__Work required__:
Using the entries shown below, output the line containing "Model this scene", the line containing "COL = S.collection", and every line between them, exactly. Pictures are omitted.

— Start of Source data —

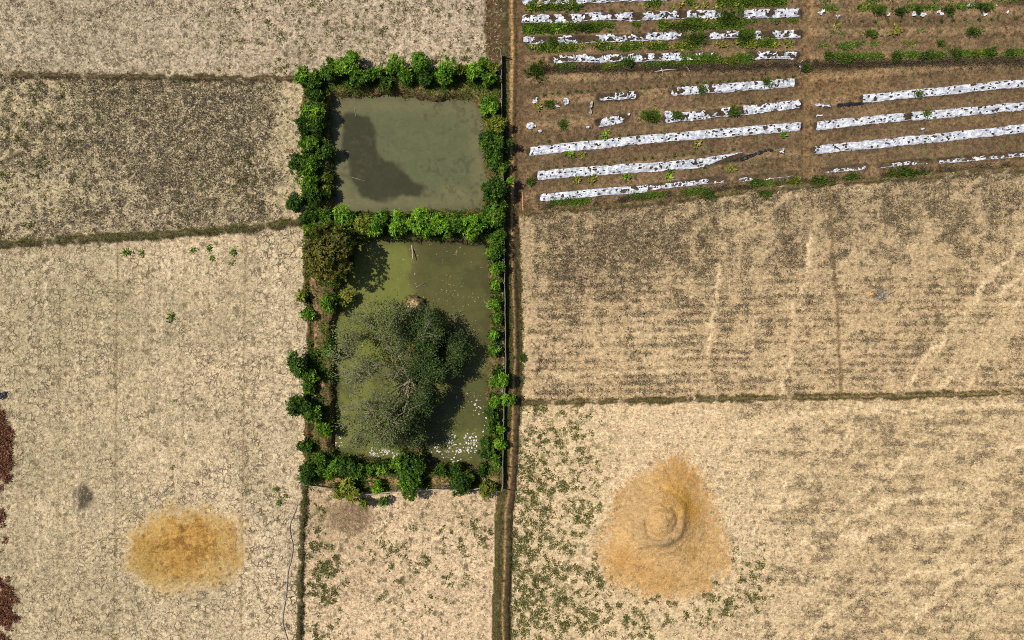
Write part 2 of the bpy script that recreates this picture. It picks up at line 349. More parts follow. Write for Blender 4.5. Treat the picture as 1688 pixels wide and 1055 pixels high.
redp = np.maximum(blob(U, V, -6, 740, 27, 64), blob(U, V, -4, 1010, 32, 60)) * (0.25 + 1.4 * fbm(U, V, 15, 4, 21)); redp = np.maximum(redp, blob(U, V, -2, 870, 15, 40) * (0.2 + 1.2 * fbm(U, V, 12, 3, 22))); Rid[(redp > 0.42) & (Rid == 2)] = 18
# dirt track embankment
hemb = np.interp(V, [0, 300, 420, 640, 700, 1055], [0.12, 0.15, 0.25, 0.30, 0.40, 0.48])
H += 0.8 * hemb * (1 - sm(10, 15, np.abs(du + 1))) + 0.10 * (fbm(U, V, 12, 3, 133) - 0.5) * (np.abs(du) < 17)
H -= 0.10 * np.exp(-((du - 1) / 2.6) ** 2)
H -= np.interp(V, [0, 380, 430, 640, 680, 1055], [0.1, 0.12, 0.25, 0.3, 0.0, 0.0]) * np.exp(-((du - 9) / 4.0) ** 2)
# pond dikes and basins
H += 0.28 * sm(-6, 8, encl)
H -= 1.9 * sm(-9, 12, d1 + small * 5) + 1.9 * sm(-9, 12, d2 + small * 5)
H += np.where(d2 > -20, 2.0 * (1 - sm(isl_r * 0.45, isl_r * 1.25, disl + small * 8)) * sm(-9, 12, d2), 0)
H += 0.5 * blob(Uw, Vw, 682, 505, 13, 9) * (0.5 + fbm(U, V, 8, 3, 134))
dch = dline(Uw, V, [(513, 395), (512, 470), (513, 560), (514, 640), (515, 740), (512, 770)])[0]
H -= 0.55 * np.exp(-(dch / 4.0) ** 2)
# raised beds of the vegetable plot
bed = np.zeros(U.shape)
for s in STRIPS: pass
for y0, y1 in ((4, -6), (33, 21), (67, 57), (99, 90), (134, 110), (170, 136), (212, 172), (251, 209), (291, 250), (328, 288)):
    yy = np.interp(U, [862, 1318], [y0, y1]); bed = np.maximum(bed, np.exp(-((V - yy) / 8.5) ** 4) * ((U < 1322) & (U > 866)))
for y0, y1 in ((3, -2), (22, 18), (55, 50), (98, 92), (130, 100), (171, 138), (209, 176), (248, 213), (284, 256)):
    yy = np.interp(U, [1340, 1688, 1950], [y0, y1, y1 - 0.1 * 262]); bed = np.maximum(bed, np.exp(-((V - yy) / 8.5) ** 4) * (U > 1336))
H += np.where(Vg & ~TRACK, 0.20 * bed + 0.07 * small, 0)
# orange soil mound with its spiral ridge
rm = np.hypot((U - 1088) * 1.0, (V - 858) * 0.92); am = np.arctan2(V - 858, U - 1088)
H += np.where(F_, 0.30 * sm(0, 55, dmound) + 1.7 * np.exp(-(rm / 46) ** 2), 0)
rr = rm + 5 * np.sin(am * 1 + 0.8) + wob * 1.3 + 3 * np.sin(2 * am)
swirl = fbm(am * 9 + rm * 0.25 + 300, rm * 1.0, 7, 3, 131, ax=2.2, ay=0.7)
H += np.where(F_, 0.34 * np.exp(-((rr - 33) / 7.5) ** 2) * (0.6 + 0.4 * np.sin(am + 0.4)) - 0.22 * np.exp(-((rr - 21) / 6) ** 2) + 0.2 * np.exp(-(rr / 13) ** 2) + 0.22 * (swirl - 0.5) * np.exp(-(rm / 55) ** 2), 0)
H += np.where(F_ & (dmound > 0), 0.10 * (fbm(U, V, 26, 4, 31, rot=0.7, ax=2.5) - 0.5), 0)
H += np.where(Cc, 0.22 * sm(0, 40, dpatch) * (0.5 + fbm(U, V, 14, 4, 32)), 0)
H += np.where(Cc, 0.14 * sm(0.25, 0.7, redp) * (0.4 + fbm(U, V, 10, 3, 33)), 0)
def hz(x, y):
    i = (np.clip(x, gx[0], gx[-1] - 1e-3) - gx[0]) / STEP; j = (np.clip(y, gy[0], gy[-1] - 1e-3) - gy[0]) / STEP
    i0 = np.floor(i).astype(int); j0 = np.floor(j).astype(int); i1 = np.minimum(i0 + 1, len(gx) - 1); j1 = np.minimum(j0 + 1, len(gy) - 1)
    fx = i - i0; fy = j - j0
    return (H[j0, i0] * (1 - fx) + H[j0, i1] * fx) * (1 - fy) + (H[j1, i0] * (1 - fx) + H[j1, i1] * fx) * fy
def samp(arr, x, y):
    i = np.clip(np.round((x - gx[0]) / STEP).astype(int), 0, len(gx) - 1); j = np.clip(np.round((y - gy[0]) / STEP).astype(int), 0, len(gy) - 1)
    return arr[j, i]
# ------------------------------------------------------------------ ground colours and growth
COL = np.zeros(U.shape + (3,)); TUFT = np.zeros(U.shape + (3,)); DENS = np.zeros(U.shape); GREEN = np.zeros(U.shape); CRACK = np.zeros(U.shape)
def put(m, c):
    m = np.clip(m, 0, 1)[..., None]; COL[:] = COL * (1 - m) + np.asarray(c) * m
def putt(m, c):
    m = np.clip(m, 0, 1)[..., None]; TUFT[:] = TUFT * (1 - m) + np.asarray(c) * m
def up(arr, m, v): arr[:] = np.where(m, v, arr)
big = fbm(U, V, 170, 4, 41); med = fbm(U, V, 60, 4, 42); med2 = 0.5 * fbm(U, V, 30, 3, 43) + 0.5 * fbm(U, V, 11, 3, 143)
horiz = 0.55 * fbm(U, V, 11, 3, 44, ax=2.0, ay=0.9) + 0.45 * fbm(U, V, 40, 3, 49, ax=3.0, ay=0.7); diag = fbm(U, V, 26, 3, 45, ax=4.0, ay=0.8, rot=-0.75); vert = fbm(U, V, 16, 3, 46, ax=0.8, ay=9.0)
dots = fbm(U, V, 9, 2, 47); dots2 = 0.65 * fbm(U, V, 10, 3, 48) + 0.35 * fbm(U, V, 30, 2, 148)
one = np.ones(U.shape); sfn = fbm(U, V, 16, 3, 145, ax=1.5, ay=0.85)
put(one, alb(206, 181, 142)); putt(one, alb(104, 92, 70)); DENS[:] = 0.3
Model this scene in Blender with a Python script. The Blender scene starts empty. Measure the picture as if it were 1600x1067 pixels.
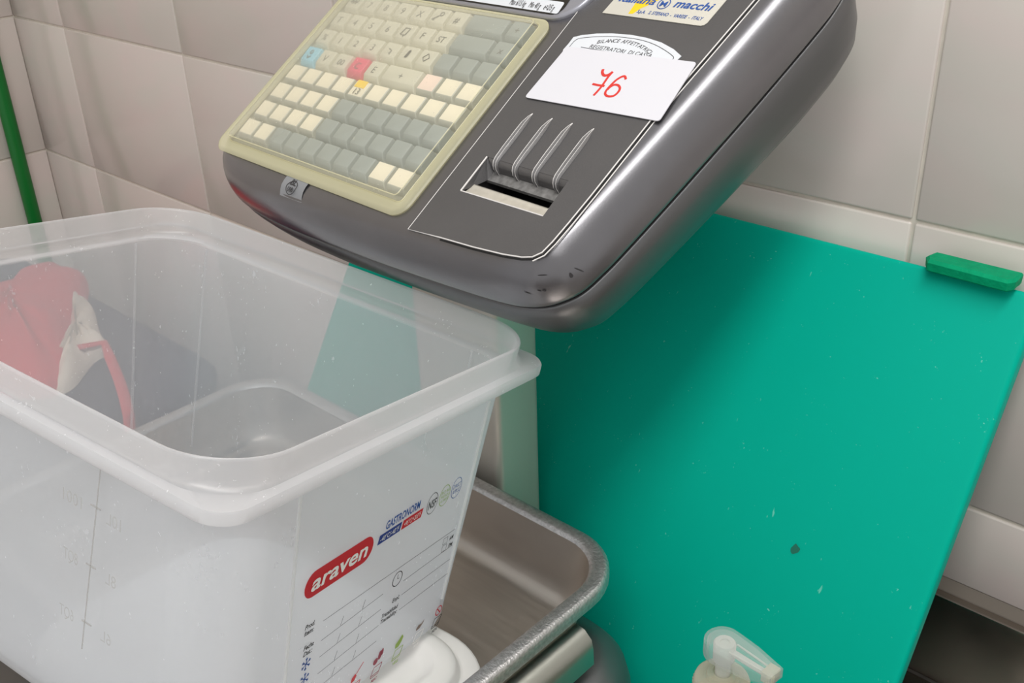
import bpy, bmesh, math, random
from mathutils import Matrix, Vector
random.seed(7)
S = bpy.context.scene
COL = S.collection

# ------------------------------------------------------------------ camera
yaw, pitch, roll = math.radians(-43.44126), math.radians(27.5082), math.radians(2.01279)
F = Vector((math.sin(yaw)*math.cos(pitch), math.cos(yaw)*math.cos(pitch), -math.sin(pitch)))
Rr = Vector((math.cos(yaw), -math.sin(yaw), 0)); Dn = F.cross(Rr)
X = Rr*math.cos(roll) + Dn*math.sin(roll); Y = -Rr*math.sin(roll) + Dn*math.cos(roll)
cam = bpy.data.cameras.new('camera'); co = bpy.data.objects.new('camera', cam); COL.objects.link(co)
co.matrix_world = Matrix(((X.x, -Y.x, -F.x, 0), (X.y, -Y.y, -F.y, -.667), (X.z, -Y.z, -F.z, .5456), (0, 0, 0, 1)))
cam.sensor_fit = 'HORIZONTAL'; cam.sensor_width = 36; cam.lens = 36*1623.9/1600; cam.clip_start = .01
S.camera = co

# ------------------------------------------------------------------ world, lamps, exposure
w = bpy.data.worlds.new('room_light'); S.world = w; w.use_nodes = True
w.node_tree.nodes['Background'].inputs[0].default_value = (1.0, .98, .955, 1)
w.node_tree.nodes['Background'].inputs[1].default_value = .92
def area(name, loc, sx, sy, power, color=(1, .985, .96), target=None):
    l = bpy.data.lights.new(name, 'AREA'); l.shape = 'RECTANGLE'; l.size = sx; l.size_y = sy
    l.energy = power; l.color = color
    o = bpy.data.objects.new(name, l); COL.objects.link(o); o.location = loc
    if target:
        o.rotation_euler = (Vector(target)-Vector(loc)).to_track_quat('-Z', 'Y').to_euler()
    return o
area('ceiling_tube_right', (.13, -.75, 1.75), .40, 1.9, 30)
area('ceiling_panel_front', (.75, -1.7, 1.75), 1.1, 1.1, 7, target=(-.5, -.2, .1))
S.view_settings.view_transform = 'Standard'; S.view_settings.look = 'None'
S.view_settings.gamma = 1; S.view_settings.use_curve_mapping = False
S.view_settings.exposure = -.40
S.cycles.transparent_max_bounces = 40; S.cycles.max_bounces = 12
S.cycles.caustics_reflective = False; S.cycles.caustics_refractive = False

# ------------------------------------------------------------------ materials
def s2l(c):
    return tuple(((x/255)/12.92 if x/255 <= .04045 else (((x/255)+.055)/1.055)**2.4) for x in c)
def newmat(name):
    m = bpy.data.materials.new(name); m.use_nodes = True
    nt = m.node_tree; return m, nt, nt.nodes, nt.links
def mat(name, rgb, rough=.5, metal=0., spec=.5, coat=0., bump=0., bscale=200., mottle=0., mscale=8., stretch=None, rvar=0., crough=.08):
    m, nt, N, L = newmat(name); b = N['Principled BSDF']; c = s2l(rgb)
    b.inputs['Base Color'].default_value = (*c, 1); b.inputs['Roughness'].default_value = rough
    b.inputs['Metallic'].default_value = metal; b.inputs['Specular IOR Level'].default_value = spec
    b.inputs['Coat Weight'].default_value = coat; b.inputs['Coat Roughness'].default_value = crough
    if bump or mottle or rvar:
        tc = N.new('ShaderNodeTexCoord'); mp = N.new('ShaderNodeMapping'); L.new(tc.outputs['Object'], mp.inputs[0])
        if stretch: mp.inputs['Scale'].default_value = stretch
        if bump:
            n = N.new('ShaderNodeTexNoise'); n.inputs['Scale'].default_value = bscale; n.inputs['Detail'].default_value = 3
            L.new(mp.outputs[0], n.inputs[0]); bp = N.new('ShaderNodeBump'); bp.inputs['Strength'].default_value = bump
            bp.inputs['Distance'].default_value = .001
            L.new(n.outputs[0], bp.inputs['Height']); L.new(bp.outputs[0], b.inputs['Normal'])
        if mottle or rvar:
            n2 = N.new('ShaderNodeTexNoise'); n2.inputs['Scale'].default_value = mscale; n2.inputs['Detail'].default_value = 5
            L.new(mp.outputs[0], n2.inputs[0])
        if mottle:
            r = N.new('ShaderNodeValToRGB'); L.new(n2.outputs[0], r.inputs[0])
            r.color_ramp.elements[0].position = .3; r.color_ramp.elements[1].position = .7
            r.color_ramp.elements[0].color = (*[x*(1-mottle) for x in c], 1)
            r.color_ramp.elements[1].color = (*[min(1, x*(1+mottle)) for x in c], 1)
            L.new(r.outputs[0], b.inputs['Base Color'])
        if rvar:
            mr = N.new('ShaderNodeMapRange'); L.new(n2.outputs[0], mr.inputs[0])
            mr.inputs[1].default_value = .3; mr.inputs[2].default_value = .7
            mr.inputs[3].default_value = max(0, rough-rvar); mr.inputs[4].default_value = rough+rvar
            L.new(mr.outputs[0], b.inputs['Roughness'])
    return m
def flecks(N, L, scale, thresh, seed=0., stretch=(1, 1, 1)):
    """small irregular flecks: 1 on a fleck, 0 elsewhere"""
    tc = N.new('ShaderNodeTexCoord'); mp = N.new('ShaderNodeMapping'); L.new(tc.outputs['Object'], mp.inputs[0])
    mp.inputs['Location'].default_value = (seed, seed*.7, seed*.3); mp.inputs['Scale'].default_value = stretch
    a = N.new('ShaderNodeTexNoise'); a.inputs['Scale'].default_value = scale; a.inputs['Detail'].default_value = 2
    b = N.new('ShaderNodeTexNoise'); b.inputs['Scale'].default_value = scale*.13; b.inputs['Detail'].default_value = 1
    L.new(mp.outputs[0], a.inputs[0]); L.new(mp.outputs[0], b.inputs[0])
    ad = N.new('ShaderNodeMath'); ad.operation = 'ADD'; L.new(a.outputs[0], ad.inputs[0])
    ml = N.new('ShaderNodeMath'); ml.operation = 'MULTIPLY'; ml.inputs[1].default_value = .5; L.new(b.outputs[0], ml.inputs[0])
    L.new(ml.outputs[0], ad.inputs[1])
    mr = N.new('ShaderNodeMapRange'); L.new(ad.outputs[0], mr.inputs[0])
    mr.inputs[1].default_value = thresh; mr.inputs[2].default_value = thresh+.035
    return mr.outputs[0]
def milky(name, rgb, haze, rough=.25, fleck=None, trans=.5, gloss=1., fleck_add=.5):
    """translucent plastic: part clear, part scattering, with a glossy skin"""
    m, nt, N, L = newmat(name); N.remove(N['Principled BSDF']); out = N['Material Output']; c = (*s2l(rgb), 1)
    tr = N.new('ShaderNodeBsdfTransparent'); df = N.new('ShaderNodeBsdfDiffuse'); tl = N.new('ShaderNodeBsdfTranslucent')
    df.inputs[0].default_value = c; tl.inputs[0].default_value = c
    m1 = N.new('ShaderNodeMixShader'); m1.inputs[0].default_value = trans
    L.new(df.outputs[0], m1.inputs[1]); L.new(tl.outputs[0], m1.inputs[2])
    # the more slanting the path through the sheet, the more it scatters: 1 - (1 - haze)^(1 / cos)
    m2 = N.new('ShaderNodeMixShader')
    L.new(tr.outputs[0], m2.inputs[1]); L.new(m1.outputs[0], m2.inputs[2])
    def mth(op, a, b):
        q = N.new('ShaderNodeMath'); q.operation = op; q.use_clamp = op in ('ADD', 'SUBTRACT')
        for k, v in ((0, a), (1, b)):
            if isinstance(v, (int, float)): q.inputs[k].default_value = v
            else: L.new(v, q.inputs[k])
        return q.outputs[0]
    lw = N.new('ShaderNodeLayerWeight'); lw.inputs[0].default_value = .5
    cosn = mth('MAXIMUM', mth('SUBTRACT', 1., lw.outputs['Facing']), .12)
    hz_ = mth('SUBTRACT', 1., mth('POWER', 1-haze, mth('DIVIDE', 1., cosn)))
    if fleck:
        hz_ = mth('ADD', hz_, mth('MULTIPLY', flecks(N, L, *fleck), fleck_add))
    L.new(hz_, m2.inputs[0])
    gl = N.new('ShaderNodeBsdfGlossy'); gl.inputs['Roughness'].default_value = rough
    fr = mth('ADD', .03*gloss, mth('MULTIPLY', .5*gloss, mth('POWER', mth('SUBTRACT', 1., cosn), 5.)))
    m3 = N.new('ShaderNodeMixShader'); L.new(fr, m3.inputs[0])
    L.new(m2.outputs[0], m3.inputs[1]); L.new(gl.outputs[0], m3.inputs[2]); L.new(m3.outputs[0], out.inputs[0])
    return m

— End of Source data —

__Answer to the task__:
Model this scene in Blender with a Python script. The Blender scene starts empty. Measure the picture as if it were 1600x1067 pixels.
import bpy, bmesh, math, random
from mathutils import Matrix, Vector
random.seed(7)
S = bpy.context.scene
COL = S.collection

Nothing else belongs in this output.